As crianças e os/as jovens são atores sociais, produtores/as de cultura e devem participar ativamente nas instituições que integram, sejam elas a família, a escola ou outras a que pertençam, numa perspetiva democrática e emancipatória. Por esta razão, para além da partilha das diferentes culturas dos/as alunos/as, esta educação requer uma atenção acrescida dos/as professores/as e restantes agentes educativos aos processos de desenvolvimento e às formas de manifestação de preconceitos e discriminações, de riscos e de perigos a que estes/as possam estar expostos e/ou se exponham, e à implementação de estratégias e metodologias adequadas que reduzam esses sentimentos e atitudes. Da mesma forma, é importante agir com firmeza sempre que os meios ao dispor se tenham esgotado e o desvio de comportamento e atitude se mantenham e, se necessário comunicar à Comissão de Proteção de Crianças e Jovens com competência territoriale, se de crime se tratar cometido por jovem maior de 12 anos e menor de 16, ao Ministério Público, para efeitos de processo tutelar educativo.
Não é de certeza impondo, coagindo, não dando o espaço necessário para dialogar, contratualizar, partilhar, construir e integrar que se consegue formar, no sentido de assimilar e criar relações de pertença. Não é desprezando os contextos informais e não formais da educação que se consegue conferir condições de igualdade de oportunidades de acesso e de sucesso. Não é comparando o que é incomparável. Uma escola que assim se organiza inscreve-se num padrão de seleção, de segregação e de exclusão. A comunicação é coartada e a linguagem dos afetos, aquela que mais transmite, que mais comunica e que mais forma, não tem possibilidade de ser implementada. A empatia esbate-se e os processos de delinquência, sexismo, bullying, assédio, ganham corpo e dimensão.
De alguma forma a escola criou o/a aluno e o/a aluno/a desalojou a criança e o/a jovem, negligenciou a pessoa que habita esse aluno/a/pessoa. O/a aluno/a é considerado/a como aprendente, muitas vezes reduzido/a a um papel absolutamente passivo, entendendo-o/a como recetáculo de saberes e competências. Ignora-se, assim, a vida que entra na escola, com a criança e a cegueira impera. Não é possível ensinar nada a quem não está disponível para aprender e se estivermos em presença de alguém maltratado, de crianças em perigo, nunca conseguiremos, nesta postura, perceber sinais, ouvir os gritos silenciosos que tantas e tantas vezes dão sem que ninguém os ouça, e a escola está condenada ao insucesso em toda a linha.

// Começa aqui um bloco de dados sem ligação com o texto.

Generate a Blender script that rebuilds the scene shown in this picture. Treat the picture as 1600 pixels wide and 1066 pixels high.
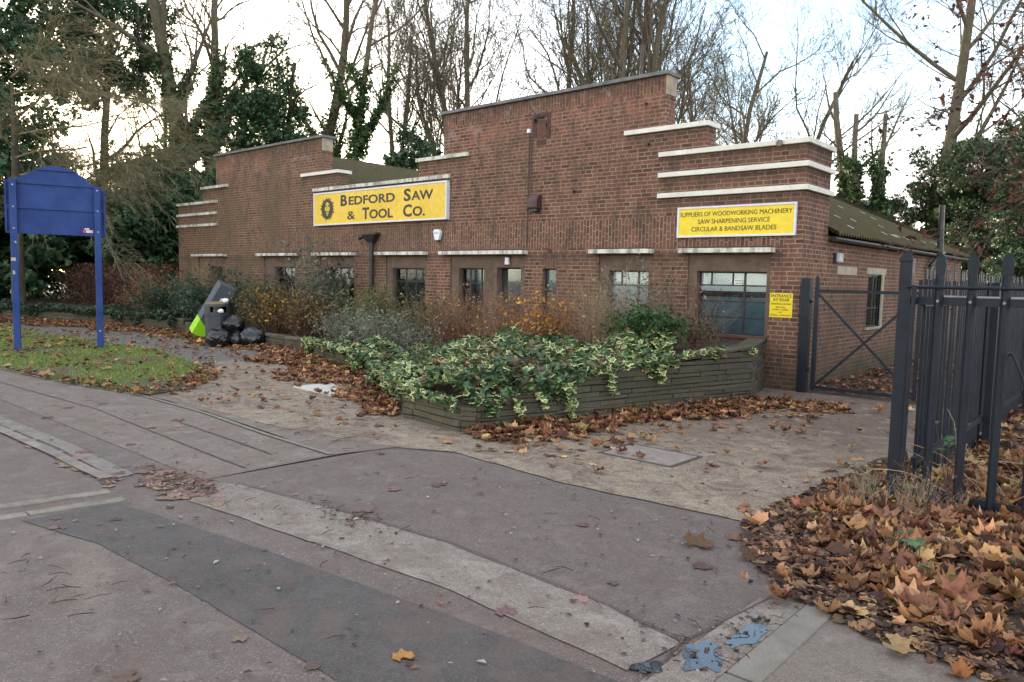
import bpy, math, random
import numpy as np
from mathutils import Vector, Matrix
R = math.radians
rng = np.random.default_rng(7)
random.seed(7)
for o in list(bpy.data.objects): bpy.data.objects.remove(o)
scene = bpy.context.scene
COL = scene.collection

# ---------------------------------------------------------------- camera
cam_d = bpy.data.cameras.new("camera"); cam = bpy.data.objects.new("camera", cam_d); COL.objects.link(cam)
YAW, PITCH, ROLL, FPX = .7202, .0818, .0218, 1178.95
fw = Vector((-math.sin(YAW)*math.cos(PITCH), math.cos(YAW)*math.cos(PITCH), -math.sin(PITCH)))
r0 = Vector((math.cos(YAW), math.sin(YAW), 0)); u0 = r0.cross(fw)
rr = r0*math.cos(ROLL)+u0*math.sin(ROLL); uu = -r0*math.sin(ROLL)+u0*math.cos(ROLL)
cam.matrix_world = Matrix(((rr.x, uu.x, -fw.x, 4.5896), (rr.y, uu.y, -fw.y, -12.2594), (rr.z, uu.z, -fw.z, 1.7265), (0, 0, 0, 1)))
cam_d.sensor_width = 36; cam_d.lens = FPX/1600*36; cam_d.clip_start = .05; cam_d.clip_end = 2000
scene.camera = cam

# ---------------------------------------------------------------- sky, sun, exposure
SUN_EL, SUN_AZ = R(8.2), math.atan2(-.92, .36)        # azimuth from +Y towards +X
world = bpy.data.worlds.new("World"); scene.world = world; world.use_nodes = True
wn = world.node_tree; wn.nodes.clear()
def wnode(t, **k):
    n = wn.nodes.new(t)
    for a, b in k.items(): setattr(n, a, b)
    return n
sky = wnode('ShaderNodeTexSky', sky_type='NISHITA', sun_disc=False, sun_elevation=SUN_EL, sun_rotation=SUN_AZ, air_density=1.0, dust_density=1.2, ozone_density=2.0)
tc = wnode('ShaderNodeTexCoord'); mp = wnode('ShaderNodeMapping'); mp.inputs['Scale'].default_value = (1, 1, 2.2)
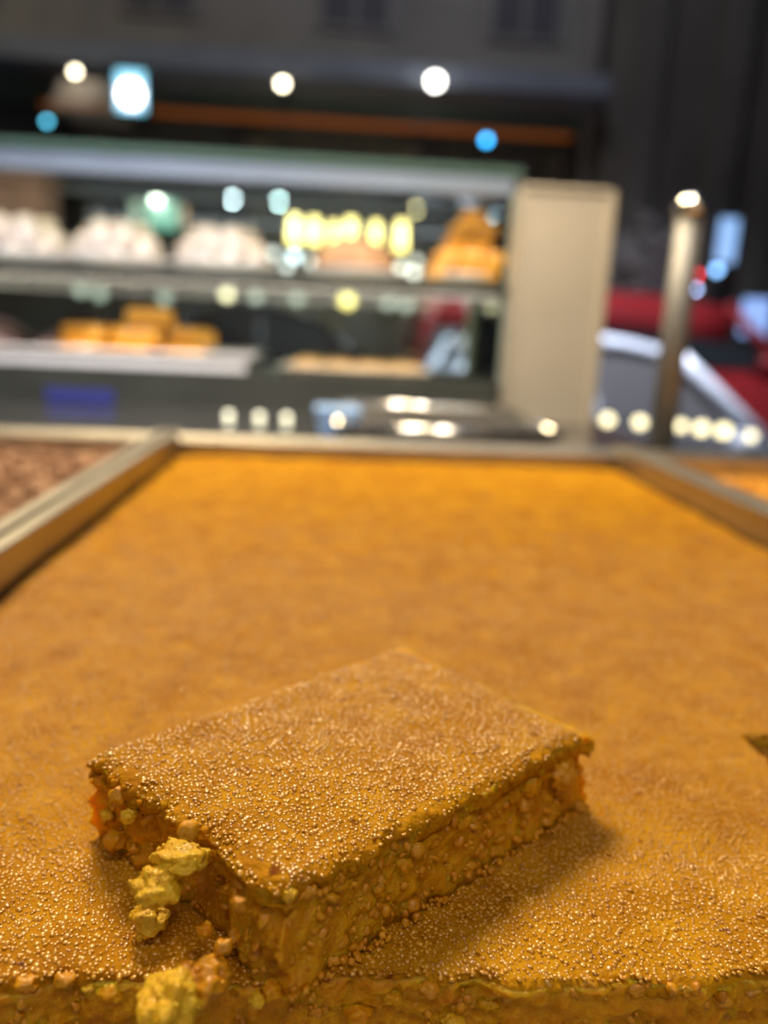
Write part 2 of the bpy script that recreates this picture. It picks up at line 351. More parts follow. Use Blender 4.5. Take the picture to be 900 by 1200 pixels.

A relação pedagógica é uma relação interpessoal, atenta, implicada e comprometida entre pessoas com diferentes papéis. E nesta perspetiva, somos todos/as sujeitos aprendentes.
Aos “especialistas especialmente especializados” que debitam em grandes parangonas as culpas sobre escola e a educação, desafio-os/as a virem passar um dia apenas, em algumas escolas e algumas salas de aula. Também seriam sujeitos aprendentes.